157. STORIE DAI BORGHI: LA VALIGIA SUL TRENO E LO SFRATTO, ANCORA, DI PEPPINA

“Si resiste, tutto qui”, scrive Mario Di Vito in un bellissimo articolo su Lo stato delle cose. Si resiste a dispetto di tutto, in verità. A dispetto della poca memoria e delle altrui astuzie, dell’indifferenza e dell’insofferenza, e di quel farsi silenziosi, perché così conviene.
Aneddoto. Ieri pomeriggio tornavo da Matera, su un affollato treno Bari-Roma.  Nel mio vagone c’era un gruppo di giovani uomini e giovani donne, che evidentemente tornava da un soggiorno lungo, perché portava con sé valigie gigantesche. Quelle valigie, essendo appunto gigantesche (una specie di armadio ambulante) non hanno ovviamente trovato posto nelle cappelliere. Dove le mettiamo, si saran chiesti? Ovvio, nel corridoio. Significa che tutti gli altri passeggeri del vagone erano immobilizzati per quattro ore al loro posto. Taci, tu, vecchia attaccabrighe, mi sono detta per buona parte del viaggio. Solo alla fine, mentre eravamo già in ingresso a Termini, una ragazza del gruppo si è vantata di quelle altre valigie che erano state collocate davanti ai gradini della discesa, tanto chi si accorge che sono nostre? Sono incautamente sbottata sulla beffa che seguiva il danno, e nel giro di due minuti sono stata a rischio sberla (mano davanti al viso, ripetuti insulti “questa non sta bene con la testa”, “questa è matta”). Silenzio, dagli altri passeggeri. O, persino, il tentativo di due concilianti anziani di dire che avevano ragione quei poveri ragazzi, perché per colpa dello stato le cappelliere erano troppo piccole. Solo, uscendo, un timido sorriso di complicità da parte di un passeggero che era rimasto strategicamente davanti al suo computer, aspettando che la banda di bulli, infine, liberasse il corridoio.
C’entra? Oh, certo che c’entra. Perché, vedete, se leggete con attenzione quanto scrive Federica Nardi su Cronache Maceratesi, scoprirete che sabato Peppina dovrà lasciare la sua casa. Ma come? C’è andato Salvini! C’è andato Sciapichetti! Da lei sì e da noi no! Populisti! Gente superficiale che crea simboli e li serve su argentei vassoi (vedasi i post precedenti, eccetera)! Istintivi!
No. Forse, perdonate, lucidi. La vita dei simboli mediatici è brevissima, un giorno appena. Poi, se non c’è una comunità pronta a raccontarli e a difenderli, si spegne.
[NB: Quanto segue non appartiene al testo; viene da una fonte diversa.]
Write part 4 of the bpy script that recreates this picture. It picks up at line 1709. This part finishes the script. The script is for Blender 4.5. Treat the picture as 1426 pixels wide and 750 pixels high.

Nel silenzio, come quello dei passeggeri del treno. Nella connivenza, come quella dei due anziani concilianti. Nel timido sorriso che però non serve più, perché è già tutto accaduto. Questo avverrà, sabato prossimo. E allora che si fa, eh?

Un pensiero su “157. STORIE DAI BORGHI: LA VALIGIA SUL TRENO E LO SFRATTO, ANCORA, DI PEPPINA

  1. Comunità. Convivenza. Buon senso.
    Questi dovrebbero essere i pilastri di qualsiasi discorso civico e civile del presente e del futuro prossimo.
    Altrimenti, secondo me, siamo fottuti.